Dimensions dramatique et satirique
À ce niveau, la cohabitation de l’intrigue criminelle avec le monde de la scène est décisive, notamment en ce qui concerne les jeux avec l’espace sonore : c’est elle qui permet à l’orchestre de la salle de cabaret « L’Eden » de ponctuer en live la sortie des lieux par Martineau (qui n’y traînait que pour se constituer son alibi), par un roulement de tambour et un claquement de cymbales qui chargent d’une dimension ironique et artificielle le stratagème du petit pianiste ; c’est elle encore qui justifie qu’un orchestre de cordes accompagne de son assourdissant et crissant tintamarre le premier interrogatoire que l’inspecteur Antoine fait subir à Martineau dans une salle de bal (l’orchestre étant bien visible en arrière-fond dans les plans sur ce dernier, comme une manifestation palpable de son angoisse bouillonnante).

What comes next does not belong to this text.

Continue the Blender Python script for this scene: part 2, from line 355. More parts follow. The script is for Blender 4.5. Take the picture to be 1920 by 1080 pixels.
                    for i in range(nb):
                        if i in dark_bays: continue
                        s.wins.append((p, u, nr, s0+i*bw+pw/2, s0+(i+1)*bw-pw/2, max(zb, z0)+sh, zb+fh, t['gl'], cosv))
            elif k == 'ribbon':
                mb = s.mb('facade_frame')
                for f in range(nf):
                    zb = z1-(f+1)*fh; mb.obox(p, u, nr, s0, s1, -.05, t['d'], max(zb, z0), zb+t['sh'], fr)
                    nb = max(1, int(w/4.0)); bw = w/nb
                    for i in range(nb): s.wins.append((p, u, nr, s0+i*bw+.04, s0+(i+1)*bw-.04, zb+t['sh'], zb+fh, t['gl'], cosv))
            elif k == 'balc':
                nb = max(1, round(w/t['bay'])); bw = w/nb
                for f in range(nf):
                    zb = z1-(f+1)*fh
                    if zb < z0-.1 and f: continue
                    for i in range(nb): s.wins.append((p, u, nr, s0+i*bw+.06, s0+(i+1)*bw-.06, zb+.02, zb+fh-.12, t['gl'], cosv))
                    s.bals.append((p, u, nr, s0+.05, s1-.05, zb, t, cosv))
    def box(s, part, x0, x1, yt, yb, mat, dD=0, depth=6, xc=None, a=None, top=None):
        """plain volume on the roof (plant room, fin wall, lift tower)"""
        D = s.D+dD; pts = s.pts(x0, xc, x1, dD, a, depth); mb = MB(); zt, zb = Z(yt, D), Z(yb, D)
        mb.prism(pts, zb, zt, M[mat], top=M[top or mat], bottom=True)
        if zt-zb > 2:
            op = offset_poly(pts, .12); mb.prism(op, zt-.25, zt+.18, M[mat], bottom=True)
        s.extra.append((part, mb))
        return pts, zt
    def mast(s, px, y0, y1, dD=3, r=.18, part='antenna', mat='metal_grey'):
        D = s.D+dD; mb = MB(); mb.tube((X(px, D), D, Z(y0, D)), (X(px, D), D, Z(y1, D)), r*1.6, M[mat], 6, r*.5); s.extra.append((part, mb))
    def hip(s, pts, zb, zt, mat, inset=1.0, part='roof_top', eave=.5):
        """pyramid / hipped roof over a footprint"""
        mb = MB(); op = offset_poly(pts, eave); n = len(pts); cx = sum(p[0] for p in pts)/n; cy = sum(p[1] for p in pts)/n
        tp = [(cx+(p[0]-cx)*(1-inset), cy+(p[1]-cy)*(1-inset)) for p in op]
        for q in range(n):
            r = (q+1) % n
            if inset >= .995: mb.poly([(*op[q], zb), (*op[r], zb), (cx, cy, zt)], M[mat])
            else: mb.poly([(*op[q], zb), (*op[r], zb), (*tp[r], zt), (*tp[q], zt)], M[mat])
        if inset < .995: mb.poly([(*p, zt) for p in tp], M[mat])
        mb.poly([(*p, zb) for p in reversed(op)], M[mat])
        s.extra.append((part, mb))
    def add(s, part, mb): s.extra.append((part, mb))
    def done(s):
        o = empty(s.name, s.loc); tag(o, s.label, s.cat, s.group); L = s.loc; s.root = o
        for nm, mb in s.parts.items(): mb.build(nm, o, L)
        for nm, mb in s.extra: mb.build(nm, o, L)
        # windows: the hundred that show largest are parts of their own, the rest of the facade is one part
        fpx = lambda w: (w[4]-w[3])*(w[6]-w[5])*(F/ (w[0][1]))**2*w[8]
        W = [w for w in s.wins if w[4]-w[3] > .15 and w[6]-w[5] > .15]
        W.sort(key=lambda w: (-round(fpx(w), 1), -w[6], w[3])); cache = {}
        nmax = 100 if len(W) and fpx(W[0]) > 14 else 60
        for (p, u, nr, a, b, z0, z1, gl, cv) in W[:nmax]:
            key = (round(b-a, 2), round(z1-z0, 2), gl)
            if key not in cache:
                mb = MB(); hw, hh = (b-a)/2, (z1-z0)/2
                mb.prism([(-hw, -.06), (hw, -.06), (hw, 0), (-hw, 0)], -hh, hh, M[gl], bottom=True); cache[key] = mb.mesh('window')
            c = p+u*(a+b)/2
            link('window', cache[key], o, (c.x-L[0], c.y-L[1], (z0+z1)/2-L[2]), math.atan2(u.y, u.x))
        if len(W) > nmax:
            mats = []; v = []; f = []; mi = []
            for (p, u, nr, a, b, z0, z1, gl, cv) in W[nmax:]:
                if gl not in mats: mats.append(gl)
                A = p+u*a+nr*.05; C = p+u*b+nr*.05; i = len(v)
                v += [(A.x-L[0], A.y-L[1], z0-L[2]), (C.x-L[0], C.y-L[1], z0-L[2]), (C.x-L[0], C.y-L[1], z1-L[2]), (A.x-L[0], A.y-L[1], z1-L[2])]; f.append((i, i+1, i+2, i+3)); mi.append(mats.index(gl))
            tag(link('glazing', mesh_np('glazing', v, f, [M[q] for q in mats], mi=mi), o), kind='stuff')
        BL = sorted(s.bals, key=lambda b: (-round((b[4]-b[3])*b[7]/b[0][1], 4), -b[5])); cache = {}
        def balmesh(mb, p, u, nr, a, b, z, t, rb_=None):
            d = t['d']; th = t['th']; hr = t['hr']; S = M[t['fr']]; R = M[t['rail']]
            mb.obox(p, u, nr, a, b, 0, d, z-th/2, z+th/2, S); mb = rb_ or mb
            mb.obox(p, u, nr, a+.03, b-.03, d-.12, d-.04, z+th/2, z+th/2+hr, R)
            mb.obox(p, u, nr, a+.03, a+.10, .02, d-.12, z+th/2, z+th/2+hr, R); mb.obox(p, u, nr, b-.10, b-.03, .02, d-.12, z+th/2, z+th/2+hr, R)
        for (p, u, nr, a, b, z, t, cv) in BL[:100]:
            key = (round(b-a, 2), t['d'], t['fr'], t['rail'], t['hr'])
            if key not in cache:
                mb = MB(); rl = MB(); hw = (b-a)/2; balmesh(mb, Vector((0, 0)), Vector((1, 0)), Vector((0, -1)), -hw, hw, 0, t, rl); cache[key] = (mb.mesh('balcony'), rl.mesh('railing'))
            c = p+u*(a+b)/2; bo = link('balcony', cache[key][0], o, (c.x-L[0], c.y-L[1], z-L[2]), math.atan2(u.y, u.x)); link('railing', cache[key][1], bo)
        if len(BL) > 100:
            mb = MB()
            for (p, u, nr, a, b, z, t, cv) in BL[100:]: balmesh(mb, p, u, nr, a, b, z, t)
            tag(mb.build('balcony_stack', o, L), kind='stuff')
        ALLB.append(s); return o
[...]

Ces deux exemples nous permettent de mesurer l’équilibre miraculeux trouvé par le film, qui parvient à épouser de façon ultra-empathique les soubresauts émotionnels du personnage de Martineau, tout en construisant une distance morale bienvenue vis-à-vis de sa condition d’homme gouverné par ses pulsions. À cet égard, Quai des Orfèvres se révèle un film encore mieux maîtrisé que Le Corbeau, le précédent film de Clouzot, dans lequel la satire l’emportait de beaucoup, charriant avec elle une certaine raideur dans le traitement des personnages et de l’action.
Souvent dépeint (voire caricaturé) comme un cinéaste de l’enfermement fasciné par les lieux clos, Henri-Georges Clouzot se révèle avant tout dans Quai des Orfèvres, film où tout circule en permanence, comme un merveilleux orchestrateur de mouvements, d’affects et d’énergies. Habitée par un souffle froid qui imprègne les murs autant qu’il les « abat » (rendant les différents espaces de l’action poreux les uns aux autres), cette œuvre est menée avec une confondante science du rythme et de la dramaturgie. Si l’on ajoute qu’elle présente en plus une délectable variété de jeux d’acteurs (hallucinante création d’un Louis Jouvet méconnaissable qui « mange » presque la seconde moitié du film, faconde efficace de Suzy Delair dans un rôle plus archétypal de « cocotte cynique au grand cœur », et mention spéciale à l’underplay frémissant de Bernard Blier, parfaite traduction de la fragilité intérieure de son personnage), on comprend que, situé au firmament d’une filmographie atypique et passionnante, Quai des Orfèvres continue aujourd’hui d’éclairer, comme un soleil noir, les abîmes intemporels qu’il fouille à l’intérieur de l’âme humaine.